▶ Stored items from a collection:

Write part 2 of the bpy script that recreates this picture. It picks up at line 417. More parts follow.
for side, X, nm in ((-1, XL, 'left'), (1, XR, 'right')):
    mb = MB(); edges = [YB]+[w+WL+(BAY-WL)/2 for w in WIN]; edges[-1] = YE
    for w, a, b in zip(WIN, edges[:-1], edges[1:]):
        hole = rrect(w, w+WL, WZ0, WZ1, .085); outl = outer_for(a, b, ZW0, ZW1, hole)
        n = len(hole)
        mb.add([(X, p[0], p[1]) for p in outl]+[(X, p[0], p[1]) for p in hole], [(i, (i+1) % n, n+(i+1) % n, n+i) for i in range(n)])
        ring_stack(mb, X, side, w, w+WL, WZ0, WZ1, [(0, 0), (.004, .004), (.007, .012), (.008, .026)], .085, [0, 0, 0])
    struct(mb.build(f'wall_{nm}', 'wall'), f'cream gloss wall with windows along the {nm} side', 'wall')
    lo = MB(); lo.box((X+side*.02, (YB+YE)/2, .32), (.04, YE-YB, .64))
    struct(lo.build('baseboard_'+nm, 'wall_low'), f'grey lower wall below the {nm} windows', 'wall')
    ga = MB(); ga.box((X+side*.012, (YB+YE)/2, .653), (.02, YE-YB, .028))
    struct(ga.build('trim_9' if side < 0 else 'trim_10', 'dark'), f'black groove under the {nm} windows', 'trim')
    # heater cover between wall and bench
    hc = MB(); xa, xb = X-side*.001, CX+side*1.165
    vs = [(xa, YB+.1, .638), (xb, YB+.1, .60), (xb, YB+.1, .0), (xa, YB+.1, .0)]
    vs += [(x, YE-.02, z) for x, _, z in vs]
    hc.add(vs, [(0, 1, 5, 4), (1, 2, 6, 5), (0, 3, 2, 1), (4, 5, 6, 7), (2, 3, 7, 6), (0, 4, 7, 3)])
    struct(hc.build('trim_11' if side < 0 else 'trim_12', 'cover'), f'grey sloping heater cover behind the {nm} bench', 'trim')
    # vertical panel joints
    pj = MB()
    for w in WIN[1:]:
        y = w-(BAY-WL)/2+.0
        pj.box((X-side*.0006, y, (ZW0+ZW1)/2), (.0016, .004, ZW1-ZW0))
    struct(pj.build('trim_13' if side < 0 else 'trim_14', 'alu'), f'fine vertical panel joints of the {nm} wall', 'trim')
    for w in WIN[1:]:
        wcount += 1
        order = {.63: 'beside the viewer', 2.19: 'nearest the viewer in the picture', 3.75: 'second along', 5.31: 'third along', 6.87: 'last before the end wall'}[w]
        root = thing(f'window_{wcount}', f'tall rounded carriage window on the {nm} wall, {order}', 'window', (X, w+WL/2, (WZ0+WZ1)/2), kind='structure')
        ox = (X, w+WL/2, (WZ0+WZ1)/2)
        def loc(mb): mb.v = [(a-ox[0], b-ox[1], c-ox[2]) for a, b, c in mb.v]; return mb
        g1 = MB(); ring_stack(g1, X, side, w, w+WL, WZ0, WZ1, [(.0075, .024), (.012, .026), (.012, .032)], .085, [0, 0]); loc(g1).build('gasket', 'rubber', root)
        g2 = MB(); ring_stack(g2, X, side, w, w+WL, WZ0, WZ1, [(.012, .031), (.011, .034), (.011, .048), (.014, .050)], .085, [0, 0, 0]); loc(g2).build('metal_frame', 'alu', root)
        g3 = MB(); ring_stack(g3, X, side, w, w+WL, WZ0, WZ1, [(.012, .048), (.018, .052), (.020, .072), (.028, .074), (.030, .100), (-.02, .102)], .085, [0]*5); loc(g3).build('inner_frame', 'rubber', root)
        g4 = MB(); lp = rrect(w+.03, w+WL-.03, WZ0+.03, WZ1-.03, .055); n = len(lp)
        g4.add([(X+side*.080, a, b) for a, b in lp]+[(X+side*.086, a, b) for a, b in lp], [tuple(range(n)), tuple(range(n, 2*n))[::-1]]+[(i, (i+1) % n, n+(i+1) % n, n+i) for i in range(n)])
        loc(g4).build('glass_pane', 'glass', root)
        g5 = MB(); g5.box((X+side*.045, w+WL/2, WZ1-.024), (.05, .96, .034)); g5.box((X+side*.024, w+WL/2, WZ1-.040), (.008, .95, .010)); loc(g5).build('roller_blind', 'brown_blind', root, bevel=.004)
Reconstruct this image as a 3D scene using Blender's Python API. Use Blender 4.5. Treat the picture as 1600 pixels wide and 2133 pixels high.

▶ Problem requirements: Retype all of the material, keeping each line exact.

▶ Solution for this problem:
Write part 2 of the bpy script that recreates this picture. It picks up at line 417. More parts follow.
for side, X, nm in ((-1, XL, 'left'), (1, XR, 'right')):
    mb = MB(); edges = [YB]+[w+WL+(BAY-WL)/2 for w in WIN]; edges[-1] = YE
    for w, a, b in zip(WIN, edges[:-1], edges[1:]):
        hole = rrect(w, w+WL, WZ0, WZ1, .085); outl = outer_for(a, b, ZW0, ZW1, hole)
        n = len(hole)
        mb.add([(X, p[0], p[1]) for p in outl]+[(X, p[0], p[1]) for p in hole], [(i, (i+1) % n, n+(i+1) % n, n+i) for i in range(n)])
        ring_stack(mb, X, side, w, w+WL, WZ0, WZ1, [(0, 0), (.004, .004), (.007, .012), (.008, .026)], .085, [0, 0, 0])
    struct(mb.build(f'wall_{nm}', 'wall'), f'cream gloss wall with windows along the {nm} side', 'wall')
    lo = MB(); lo.box((X+side*.02, (YB+YE)/2, .32), (.04, YE-YB, .64))
    struct(lo.build('baseboard_'+nm, 'wall_low'), f'grey lower wall below the {nm} windows', 'wall')
    ga = MB(); ga.box((X+side*.012, (YB+YE)/2, .653), (.02, YE-YB, .028))
    struct(ga.build('trim_9' if side < 0 else 'trim_10', 'dark'), f'black groove under the {nm} windows', 'trim')
    # heater cover between wall and bench
    hc = MB(); xa, xb = X-side*.001, CX+side*1.165
    vs = [(xa, YB+.1, .638), (xb, YB+.1, .60), (xb, YB+.1, .0), (xa, YB+.1, .0)]
    vs += [(x, YE-.02, z) for x, _, z in vs]
    hc.add(vs, [(0, 1, 5, 4), (1, 2, 6, 5), (0, 3, 2, 1), (4, 5, 6, 7), (2, 3, 7, 6), (0, 4, 7, 3)])
    struct(hc.build('trim_11' if side < 0 else 'trim_12', 'cover'), f'grey sloping heater cover behind the {nm} bench', 'trim')
    # vertical panel joints
    pj = MB()
    for w in WIN[1:]:
        y = w-(BAY-WL)/2+.0
        pj.box((X-side*.0006, y, (ZW0+ZW1)/2), (.0016, .004, ZW1-ZW0))
    struct(pj.build('trim_13' if side < 0 else 'trim_14', 'alu'), f'fine vertical panel joints of the {nm} wall', 'trim')
    for w in WIN[1:]:
        wcount += 1
        order = {.63: 'beside the viewer', 2.19: 'nearest the viewer in the picture', 3.75: 'second along', 5.31: 'third along', 6.87: 'last before the end wall'}[w]
        root = thing(f'window_{wcount}', f'tall rounded carriage window on the {nm} wall, {order}', 'window', (X, w+WL/2, (WZ0+WZ1)/2), kind='structure')
        ox = (X, w+WL/2, (WZ0+WZ1)/2)
        def loc(mb): mb.v = [(a-ox[0], b-ox[1], c-ox[2]) for a, b, c in mb.v]; return mb
        g1 = MB(); ring_stack(g1, X, side, w, w+WL, WZ0, WZ1, [(.0075, .024), (.012, .026), (.012, .032)], .085, [0, 0]); loc(g1).build('gasket', 'rubber', root)
        g2 = MB(); ring_stack(g2, X, side, w, w+WL, WZ0, WZ1, [(.012, .031), (.011, .034), (.011, .048), (.014, .050)], .085, [0, 0, 0]); loc(g2).build('metal_frame', 'alu', root)
        g3 = MB(); ring_stack(g3, X, side, w, w+WL, WZ0, WZ1, [(.012, .048), (.018, .052), (.020, .072), (.028, .074), (.030, .100), (-.02, .102)], .085, [0]*5); loc(g3).build('inner_frame', 'rubber', root)
        g4 = MB(); lp = rrect(w+.03, w+WL-.03, WZ0+.03, WZ1-.03, .055); n = len(lp)
        g4.add([(X+side*.080, a, b) for a, b in lp]+[(X+side*.086, a, b) for a, b in lp], [tuple(range(n)), tuple(range(n, 2*n))[::-1]]+[(i, (i+1) % n, n+(i+1) % n, n+i) for i in range(n)])
        loc(g4).build('glass_pane', 'glass', root)
        g5 = MB(); g5.box((X+side*.045, w+WL/2, WZ1-.024), (.05, .96, .034)); g5.box((X+side*.024, w+WL/2, WZ1-.040), (.008, .95, .010)); loc(g5).build('roller_blind', 'brown_blind', root, bevel=.004)
Reconstruct this image as a 3D scene using Blender's Python API. Use Blender 4.5. Treat the picture as 1600 pixels wide and 2133 pixels high.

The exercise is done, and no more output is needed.